### TO BE DONE
Only the lines from the one holding "Generate a Blender" through the one holding "PI = math.pi; R = math.radians" are to be retyped, exactly as they appear, with both boundary lines included.

### PROVIDED DATA

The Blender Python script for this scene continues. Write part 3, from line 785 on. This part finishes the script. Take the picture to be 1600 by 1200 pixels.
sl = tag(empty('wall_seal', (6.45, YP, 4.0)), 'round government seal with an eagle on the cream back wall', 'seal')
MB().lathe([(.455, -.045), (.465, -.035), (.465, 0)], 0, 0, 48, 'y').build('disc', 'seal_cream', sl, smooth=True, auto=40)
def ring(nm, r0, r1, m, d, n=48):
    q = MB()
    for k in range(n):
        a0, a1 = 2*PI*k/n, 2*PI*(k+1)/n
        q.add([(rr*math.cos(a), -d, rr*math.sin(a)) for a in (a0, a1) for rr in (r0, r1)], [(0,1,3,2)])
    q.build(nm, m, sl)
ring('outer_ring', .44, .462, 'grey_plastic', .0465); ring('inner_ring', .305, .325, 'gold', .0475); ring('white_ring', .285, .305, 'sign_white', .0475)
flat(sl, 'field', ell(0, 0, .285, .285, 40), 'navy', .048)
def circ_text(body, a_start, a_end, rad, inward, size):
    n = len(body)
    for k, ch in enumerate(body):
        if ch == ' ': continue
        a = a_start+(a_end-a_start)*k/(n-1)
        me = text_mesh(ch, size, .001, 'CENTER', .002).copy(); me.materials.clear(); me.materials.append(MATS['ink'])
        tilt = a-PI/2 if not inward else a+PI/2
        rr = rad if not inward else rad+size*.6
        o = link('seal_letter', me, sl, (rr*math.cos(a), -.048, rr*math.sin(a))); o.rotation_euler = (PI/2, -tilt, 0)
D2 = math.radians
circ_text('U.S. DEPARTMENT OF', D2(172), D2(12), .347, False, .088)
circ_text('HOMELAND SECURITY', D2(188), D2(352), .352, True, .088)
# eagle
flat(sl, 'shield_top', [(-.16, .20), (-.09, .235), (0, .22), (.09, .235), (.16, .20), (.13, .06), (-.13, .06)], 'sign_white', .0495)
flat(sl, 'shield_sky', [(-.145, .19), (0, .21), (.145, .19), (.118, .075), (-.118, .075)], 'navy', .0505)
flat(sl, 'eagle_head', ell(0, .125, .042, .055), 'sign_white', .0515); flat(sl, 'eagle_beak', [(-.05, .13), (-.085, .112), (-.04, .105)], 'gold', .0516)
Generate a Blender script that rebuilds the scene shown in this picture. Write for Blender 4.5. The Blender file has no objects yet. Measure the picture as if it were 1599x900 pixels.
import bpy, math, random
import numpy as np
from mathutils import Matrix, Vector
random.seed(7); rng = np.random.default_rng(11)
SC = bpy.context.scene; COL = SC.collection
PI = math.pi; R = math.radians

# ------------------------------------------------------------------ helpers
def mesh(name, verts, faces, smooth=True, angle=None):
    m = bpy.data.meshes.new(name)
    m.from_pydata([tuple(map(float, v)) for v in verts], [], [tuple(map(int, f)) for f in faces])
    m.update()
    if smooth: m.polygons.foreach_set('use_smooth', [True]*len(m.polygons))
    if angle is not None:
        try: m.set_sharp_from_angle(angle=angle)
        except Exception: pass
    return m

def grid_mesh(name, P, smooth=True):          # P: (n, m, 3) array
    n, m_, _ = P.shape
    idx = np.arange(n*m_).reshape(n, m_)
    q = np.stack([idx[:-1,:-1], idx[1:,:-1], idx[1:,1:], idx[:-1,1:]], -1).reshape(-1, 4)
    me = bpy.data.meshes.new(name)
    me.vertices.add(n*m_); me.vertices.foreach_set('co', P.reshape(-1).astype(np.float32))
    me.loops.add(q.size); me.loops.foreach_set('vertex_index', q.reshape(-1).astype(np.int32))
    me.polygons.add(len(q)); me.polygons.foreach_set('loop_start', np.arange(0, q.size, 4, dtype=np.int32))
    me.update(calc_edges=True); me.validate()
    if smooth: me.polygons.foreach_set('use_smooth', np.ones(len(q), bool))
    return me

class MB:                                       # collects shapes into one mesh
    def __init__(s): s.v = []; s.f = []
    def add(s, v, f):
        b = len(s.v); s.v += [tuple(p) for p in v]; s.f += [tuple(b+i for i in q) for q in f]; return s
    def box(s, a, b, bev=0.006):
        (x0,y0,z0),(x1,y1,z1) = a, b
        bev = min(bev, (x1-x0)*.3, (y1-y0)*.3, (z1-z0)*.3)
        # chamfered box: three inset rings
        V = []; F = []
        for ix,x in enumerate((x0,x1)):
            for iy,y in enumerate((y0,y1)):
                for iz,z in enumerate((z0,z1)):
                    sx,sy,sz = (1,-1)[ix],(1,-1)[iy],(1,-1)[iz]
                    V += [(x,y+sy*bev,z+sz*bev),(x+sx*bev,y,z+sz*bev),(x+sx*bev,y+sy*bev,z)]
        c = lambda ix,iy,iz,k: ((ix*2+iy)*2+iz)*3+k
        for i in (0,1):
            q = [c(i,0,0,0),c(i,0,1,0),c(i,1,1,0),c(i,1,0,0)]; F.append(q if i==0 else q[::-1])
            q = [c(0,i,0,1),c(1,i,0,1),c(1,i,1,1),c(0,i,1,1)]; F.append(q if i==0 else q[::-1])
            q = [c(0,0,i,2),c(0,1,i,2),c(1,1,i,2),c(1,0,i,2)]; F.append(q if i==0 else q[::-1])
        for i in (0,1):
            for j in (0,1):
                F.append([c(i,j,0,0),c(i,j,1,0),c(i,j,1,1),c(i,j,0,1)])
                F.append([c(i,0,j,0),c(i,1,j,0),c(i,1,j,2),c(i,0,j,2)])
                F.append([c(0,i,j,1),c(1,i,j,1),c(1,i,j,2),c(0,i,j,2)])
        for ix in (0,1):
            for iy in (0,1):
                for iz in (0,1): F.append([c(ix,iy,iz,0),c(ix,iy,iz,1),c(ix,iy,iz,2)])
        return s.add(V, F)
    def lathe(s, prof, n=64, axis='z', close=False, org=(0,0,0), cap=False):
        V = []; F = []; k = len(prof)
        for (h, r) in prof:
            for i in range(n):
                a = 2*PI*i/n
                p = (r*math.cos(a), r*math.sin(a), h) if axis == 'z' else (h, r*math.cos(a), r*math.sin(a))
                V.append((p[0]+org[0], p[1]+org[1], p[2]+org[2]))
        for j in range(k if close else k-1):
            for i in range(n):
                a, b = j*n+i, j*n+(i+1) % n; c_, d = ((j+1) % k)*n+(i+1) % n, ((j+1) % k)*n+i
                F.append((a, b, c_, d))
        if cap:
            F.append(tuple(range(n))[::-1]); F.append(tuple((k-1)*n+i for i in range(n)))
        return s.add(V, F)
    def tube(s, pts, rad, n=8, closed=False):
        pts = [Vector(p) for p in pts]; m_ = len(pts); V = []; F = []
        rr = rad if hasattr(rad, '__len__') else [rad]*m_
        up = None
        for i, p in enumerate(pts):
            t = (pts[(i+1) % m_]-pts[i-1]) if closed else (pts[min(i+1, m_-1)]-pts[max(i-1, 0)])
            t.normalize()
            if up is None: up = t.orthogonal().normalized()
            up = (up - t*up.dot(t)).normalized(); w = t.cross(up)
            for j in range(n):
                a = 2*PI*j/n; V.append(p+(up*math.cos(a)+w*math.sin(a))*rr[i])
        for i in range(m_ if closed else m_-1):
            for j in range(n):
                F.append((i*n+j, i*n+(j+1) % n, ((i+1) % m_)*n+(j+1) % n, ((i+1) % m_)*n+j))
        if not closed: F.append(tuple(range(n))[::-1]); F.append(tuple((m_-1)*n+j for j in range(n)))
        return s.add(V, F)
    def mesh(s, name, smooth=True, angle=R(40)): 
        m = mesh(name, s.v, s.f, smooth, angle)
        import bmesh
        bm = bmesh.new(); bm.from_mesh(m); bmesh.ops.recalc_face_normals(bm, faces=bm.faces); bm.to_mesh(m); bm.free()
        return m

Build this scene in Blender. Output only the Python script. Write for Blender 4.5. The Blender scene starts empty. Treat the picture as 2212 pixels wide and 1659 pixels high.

### WRITTEN RESPONSE
Generate a Blender script that rebuilds the scene shown in this picture. Write for Blender 4.5. The Blender file has no objects yet. Measure the picture as if it were 1599x900 pixels.
import bpy, math, random
import numpy as np
from mathutils import Matrix, Vector
random.seed(7); rng = np.random.default_rng(11)
SC = bpy.context.scene; COL = SC.collection
PI = math.pi; R = math.radians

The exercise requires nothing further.